The original town site fronts on the Sacramento/San Joaquin River Delta, reflecting its origins as a deep water channel river port. (As of January 1, 2007, state legislation [Assembly Bill 2324] enabled the city to manage its own riverfront for commercial development and subsequent port operations). Since the early 1900s, the city has grown inland to the south, then spread east and west along State Route 4, now a freeway carrying resident commuters to jobs in the San Francisco Bay-Oakland Region. In the process, the former town of Cornwall, California was absorbed. As of the 2000 census, the city had a total population of 56,769.

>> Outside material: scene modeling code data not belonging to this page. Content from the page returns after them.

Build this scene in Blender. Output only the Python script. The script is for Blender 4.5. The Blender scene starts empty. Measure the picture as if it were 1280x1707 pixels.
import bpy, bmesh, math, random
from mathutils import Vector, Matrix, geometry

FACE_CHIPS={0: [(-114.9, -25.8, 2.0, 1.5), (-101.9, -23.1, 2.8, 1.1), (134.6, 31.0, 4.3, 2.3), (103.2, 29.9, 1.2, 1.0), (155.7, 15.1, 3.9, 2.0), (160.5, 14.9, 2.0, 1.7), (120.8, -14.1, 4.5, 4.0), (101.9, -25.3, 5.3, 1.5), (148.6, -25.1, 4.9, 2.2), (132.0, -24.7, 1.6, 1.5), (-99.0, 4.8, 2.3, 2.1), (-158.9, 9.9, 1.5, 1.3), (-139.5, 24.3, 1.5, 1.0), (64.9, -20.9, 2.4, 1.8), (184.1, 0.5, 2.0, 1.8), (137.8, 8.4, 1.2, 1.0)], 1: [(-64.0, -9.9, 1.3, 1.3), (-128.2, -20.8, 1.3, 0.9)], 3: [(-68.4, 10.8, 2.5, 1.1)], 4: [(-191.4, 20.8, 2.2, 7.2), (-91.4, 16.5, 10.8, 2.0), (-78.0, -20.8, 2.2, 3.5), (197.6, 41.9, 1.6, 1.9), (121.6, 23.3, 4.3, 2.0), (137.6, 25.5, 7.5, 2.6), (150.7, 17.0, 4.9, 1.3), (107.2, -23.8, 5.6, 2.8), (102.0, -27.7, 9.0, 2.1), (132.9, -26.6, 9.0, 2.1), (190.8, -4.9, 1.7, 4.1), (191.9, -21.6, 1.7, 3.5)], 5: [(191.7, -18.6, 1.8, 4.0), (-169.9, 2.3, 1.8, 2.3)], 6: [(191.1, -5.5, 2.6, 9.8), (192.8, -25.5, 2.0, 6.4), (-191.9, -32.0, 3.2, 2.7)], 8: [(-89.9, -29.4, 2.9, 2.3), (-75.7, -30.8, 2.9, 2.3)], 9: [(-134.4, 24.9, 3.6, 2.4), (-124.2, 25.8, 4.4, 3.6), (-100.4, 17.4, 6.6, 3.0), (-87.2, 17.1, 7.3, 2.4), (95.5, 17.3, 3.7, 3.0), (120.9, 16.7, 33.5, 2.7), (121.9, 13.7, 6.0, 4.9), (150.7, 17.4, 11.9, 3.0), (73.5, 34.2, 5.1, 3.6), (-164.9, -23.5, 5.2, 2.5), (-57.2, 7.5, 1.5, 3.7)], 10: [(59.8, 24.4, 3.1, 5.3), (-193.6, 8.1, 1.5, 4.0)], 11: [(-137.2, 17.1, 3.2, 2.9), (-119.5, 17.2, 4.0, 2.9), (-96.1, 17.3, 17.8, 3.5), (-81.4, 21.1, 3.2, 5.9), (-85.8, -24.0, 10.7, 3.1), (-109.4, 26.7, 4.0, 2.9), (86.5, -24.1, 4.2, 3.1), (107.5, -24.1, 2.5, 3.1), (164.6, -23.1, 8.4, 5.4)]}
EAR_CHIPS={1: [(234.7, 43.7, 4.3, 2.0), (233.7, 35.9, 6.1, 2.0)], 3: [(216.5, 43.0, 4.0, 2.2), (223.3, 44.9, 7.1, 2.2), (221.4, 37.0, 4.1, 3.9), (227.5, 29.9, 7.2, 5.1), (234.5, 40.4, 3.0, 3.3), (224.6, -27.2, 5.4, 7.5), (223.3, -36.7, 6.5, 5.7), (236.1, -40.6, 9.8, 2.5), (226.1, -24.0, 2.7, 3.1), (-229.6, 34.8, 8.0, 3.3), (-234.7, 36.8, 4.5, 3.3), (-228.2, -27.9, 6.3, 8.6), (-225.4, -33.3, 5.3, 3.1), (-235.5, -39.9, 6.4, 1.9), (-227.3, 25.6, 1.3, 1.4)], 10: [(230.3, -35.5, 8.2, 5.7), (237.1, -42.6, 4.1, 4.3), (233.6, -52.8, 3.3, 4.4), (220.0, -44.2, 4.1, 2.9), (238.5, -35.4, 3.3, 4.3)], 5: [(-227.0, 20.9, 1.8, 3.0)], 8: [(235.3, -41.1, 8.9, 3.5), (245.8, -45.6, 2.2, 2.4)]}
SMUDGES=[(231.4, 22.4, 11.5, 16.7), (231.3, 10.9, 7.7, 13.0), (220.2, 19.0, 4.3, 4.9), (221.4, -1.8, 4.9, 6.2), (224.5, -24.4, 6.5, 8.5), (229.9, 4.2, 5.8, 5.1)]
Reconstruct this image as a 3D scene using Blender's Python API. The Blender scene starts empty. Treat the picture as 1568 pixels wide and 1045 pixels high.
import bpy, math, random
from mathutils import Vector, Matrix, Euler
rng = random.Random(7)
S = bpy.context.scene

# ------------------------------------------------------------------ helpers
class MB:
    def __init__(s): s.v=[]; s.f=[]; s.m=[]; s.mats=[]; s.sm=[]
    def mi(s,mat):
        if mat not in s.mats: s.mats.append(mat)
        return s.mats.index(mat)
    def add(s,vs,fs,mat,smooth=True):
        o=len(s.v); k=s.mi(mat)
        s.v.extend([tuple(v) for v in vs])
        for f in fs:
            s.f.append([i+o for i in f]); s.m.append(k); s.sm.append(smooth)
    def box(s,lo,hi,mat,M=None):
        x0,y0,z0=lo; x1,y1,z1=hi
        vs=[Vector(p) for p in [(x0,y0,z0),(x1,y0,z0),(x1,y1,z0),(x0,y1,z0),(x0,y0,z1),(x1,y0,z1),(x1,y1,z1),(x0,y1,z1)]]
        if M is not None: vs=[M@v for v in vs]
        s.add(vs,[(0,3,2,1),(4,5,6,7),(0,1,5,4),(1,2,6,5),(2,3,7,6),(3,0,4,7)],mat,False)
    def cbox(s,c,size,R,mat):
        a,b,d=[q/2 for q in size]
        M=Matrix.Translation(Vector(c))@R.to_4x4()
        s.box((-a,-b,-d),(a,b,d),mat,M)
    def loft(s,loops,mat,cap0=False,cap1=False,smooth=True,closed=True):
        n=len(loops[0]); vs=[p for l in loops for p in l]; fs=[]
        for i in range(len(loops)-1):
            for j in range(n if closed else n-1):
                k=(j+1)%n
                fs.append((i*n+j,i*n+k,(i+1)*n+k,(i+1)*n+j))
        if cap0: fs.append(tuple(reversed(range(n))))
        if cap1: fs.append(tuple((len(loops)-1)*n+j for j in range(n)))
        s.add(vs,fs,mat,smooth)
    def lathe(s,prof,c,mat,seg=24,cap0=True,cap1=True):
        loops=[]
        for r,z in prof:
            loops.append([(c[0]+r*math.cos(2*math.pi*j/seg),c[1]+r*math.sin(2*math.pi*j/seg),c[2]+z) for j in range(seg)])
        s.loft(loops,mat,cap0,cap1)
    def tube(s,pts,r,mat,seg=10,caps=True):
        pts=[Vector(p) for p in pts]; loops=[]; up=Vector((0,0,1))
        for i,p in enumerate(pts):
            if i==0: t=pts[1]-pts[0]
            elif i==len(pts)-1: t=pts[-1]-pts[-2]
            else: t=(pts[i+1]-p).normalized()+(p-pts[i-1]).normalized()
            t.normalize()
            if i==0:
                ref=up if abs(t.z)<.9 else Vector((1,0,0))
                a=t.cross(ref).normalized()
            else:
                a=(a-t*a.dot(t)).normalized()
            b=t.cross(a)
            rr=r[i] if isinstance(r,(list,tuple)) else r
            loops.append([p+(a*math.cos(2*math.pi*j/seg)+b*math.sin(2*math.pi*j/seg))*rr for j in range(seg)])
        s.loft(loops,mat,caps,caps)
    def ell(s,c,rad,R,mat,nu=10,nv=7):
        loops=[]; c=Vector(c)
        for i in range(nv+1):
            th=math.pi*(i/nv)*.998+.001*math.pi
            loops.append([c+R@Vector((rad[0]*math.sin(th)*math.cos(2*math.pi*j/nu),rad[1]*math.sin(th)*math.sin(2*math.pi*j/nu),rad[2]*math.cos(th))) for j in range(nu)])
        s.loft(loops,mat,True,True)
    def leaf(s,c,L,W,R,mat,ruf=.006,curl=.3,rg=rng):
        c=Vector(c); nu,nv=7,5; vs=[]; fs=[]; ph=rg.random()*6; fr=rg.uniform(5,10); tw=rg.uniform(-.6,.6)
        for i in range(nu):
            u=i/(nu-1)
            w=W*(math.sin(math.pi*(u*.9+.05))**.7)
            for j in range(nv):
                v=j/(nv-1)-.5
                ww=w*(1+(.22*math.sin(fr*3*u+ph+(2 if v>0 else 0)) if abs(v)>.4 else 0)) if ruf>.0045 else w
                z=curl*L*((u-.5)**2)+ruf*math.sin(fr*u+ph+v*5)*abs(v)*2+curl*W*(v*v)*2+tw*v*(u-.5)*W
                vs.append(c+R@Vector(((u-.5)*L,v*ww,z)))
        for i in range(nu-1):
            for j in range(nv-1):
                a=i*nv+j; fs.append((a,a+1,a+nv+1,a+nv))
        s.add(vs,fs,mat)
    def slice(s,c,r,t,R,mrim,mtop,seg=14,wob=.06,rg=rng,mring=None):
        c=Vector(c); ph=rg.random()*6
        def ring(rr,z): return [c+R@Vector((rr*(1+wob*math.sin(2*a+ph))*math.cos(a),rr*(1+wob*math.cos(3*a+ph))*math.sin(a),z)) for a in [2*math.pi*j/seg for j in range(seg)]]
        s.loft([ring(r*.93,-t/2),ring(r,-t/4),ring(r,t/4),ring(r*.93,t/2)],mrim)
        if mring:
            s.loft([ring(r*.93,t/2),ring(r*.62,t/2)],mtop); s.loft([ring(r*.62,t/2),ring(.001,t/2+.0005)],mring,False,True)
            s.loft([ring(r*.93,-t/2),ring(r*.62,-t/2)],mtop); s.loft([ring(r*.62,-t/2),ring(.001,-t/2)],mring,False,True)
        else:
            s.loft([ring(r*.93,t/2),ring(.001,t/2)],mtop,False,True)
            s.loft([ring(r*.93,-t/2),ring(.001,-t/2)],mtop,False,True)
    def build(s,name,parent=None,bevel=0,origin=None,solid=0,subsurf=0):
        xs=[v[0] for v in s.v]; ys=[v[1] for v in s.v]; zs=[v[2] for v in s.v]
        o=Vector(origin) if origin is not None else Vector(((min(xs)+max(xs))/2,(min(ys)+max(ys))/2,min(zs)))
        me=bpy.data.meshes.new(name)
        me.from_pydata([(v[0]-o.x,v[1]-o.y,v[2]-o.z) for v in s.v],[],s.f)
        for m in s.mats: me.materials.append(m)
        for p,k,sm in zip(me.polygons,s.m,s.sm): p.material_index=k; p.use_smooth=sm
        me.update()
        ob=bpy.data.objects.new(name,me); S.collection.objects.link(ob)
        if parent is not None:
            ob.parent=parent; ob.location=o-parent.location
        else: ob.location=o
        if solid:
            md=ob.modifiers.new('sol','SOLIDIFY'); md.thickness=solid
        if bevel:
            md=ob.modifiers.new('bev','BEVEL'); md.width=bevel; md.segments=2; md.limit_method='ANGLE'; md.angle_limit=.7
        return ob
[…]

Camp Stoneman was built in 1942, and was a major staging area for the United States Army during World War II and the Korean War until 1954.
The post office first opened in 1868 as Black Diamond, and changed its name with the town’s in 1911.
Pittsburg Road Map
Pittsburg city Satellite Map
Geography
The city of Pittsburg is located 37 miles northeast from San Francisco, 29 miles northeast from Oakland, California, 60 miles north of San Jose and 65 miles south of Sacramento, California. Pittsburg shares a border with the unincorporated community of Bay Point, California to the west, the city of Concord, California to the southwest and Antioch, California to the east. The Suisun Bay is directly north of the city and connects the San Francisco Bay to the Sacramento and San Joaquin rivers.
Climate
Pittsburg experiences a hot summer Mediterranean climate (Köppen climate classification Csa) bordering on the Semi-arid climate because of the Mt. Diablo rain shadow in East Contra Costa County.